WHAT THE EXERCISE ASKS » Set down the lines from the one containing "Write part 4" to the one containing "if o.name.startswith('ridge'): o.location", both lines included, exactly as they stand and with no other lines.

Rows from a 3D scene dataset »
────────────────────
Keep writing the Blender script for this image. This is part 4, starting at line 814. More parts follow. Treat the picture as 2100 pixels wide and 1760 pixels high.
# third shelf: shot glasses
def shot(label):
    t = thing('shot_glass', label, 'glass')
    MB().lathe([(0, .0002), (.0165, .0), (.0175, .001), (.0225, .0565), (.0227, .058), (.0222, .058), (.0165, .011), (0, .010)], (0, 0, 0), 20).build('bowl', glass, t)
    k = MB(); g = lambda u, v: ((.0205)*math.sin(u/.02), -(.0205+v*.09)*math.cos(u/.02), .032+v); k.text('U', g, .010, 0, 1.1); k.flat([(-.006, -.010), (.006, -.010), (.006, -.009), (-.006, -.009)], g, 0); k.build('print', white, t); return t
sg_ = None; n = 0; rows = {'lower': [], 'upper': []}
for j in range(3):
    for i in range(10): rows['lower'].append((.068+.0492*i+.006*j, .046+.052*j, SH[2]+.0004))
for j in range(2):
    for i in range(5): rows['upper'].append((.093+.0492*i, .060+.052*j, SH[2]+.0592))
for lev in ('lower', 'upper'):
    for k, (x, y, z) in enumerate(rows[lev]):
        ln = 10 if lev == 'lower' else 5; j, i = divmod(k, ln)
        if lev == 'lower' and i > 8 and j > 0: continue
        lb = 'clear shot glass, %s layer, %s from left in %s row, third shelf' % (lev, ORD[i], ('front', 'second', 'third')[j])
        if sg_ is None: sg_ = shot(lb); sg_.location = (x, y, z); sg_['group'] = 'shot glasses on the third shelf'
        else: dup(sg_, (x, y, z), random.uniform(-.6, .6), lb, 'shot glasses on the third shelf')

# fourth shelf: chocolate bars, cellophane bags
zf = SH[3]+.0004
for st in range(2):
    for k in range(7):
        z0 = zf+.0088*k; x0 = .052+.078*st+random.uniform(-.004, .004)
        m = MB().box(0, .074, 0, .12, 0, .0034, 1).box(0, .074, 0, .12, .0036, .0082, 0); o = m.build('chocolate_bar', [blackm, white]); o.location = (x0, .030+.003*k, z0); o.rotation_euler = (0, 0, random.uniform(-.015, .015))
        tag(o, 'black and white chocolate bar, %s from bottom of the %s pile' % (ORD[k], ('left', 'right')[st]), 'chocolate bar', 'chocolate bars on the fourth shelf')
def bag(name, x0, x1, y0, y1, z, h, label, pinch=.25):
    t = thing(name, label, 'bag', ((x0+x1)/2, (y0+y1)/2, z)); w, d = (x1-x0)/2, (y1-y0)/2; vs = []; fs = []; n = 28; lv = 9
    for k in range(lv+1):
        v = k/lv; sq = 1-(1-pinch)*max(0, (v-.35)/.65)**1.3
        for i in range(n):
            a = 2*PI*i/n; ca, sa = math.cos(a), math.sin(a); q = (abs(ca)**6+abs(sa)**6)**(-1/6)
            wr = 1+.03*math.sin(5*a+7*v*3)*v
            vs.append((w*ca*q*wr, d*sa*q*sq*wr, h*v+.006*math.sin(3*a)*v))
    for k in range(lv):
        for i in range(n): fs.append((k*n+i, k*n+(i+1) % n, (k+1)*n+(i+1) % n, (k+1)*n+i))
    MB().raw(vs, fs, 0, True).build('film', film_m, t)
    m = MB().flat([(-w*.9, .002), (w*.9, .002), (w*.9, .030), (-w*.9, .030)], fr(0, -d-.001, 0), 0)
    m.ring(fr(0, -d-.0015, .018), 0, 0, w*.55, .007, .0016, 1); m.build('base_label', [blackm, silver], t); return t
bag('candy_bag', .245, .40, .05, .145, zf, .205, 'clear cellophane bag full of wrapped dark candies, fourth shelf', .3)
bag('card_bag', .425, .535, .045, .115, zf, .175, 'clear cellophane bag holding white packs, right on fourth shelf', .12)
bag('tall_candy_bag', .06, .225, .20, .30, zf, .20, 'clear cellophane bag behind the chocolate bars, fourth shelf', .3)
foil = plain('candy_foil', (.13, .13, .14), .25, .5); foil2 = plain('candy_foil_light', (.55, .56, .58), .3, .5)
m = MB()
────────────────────
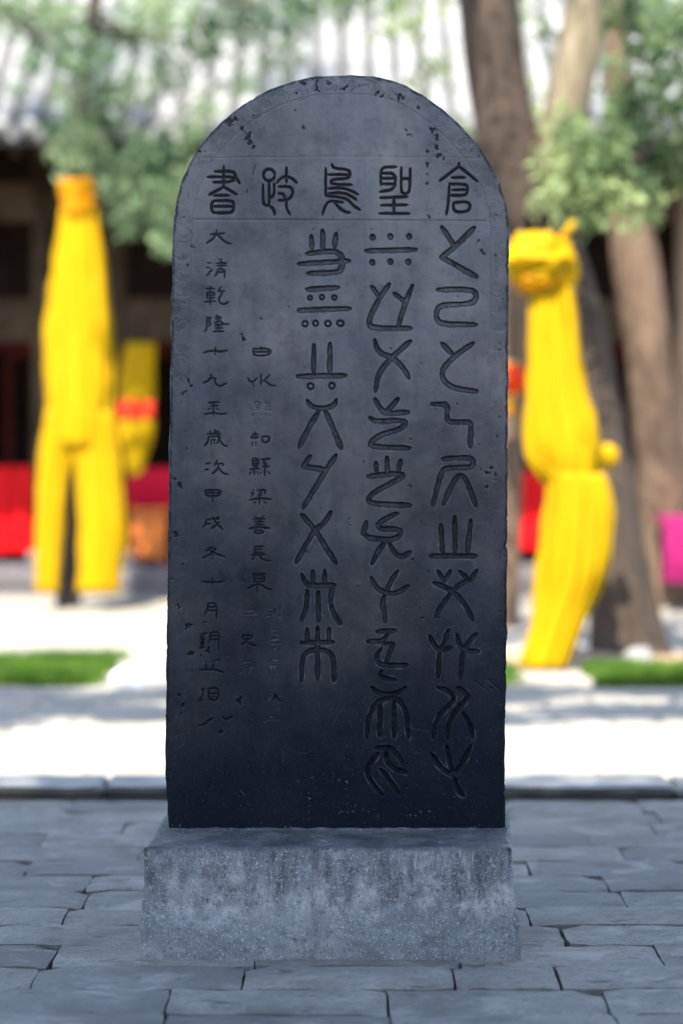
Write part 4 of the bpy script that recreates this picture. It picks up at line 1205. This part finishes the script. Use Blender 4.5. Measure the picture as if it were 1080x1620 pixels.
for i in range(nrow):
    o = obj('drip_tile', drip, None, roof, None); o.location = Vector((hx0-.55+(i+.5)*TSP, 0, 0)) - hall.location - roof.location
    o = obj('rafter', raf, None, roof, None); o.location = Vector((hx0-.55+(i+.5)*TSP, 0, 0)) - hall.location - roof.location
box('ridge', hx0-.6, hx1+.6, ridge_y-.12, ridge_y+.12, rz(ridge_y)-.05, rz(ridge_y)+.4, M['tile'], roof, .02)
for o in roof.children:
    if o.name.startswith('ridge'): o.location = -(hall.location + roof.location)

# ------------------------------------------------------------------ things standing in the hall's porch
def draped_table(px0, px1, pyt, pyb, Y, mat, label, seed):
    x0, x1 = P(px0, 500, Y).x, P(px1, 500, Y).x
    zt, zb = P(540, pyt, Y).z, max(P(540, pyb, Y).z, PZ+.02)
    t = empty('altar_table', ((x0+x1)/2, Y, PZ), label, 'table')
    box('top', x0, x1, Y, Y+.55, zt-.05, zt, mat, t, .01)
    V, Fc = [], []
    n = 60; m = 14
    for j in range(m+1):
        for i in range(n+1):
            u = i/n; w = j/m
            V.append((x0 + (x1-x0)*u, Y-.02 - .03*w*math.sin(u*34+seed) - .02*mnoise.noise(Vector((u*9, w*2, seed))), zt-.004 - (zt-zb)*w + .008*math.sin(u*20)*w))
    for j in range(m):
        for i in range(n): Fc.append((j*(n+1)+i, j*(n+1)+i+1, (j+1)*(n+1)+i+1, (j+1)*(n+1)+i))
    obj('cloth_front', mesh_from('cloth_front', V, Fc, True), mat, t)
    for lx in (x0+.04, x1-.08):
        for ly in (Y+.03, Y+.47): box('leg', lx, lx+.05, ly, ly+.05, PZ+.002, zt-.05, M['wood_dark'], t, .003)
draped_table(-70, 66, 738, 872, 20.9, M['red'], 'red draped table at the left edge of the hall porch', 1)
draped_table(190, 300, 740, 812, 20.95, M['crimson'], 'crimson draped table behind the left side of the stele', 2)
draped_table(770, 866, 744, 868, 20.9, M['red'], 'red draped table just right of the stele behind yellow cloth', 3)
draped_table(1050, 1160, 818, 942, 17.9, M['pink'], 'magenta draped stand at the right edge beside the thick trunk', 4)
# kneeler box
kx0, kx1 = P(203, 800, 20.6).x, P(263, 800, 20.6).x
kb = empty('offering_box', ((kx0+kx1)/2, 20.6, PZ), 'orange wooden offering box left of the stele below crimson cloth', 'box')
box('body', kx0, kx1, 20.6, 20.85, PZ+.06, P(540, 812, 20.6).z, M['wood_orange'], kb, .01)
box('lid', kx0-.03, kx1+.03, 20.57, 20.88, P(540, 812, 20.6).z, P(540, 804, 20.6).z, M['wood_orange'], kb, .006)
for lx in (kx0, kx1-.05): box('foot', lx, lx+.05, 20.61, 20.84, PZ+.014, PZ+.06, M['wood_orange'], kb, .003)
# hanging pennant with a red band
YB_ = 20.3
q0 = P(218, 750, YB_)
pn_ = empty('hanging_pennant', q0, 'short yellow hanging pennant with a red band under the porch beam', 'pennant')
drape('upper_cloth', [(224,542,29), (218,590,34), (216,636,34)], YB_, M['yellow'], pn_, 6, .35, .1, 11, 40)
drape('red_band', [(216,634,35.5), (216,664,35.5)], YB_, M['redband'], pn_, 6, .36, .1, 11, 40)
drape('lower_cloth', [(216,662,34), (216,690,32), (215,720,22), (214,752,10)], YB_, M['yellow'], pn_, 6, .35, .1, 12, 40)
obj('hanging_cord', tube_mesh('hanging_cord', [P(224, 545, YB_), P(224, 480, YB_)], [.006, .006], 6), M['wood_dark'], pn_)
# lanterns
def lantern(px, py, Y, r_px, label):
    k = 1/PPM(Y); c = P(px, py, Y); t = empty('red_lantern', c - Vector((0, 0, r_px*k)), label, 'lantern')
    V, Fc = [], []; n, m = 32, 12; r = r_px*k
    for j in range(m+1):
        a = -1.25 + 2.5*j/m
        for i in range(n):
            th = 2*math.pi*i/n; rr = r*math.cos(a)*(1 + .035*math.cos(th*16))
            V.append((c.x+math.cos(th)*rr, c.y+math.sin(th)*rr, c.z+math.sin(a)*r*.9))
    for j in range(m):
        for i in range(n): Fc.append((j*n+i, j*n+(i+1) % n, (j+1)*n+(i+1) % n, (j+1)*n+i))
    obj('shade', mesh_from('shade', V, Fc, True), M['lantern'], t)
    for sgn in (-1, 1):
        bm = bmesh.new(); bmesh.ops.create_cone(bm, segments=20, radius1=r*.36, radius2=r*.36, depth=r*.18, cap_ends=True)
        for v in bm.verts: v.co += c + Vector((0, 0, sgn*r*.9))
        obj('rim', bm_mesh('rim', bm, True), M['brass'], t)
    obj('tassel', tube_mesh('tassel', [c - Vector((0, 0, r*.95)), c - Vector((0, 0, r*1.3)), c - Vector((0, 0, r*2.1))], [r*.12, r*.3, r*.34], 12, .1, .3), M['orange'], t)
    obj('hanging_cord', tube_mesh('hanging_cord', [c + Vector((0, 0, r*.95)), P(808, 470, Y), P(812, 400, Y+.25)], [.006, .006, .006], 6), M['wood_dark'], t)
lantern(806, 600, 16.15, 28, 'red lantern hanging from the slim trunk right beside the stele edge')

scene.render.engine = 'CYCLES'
────────────────────
TASK OUTPUT »
Write part 4 of the bpy script that recreates this picture. It picks up at line 1205. This part finishes the script. Use Blender 4.5. Measure the picture as if it were 1080x1620 pixels.
for i in range(nrow):
    o = obj('drip_tile', drip, None, roof, None); o.location = Vector((hx0-.55+(i+.5)*TSP, 0, 0)) - hall.location - roof.location
    o = obj('rafter', raf, None, roof, None); o.location = Vector((hx0-.55+(i+.5)*TSP, 0, 0)) - hall.location - roof.location
box('ridge', hx0-.6, hx1+.6, ridge_y-.12, ridge_y+.12, rz(ridge_y)-.05, rz(ridge_y)+.4, M['tile'], roof, .02)
for o in roof.children:
    if o.name.startswith('ridge'): o.location = -(hall.location + roof.location)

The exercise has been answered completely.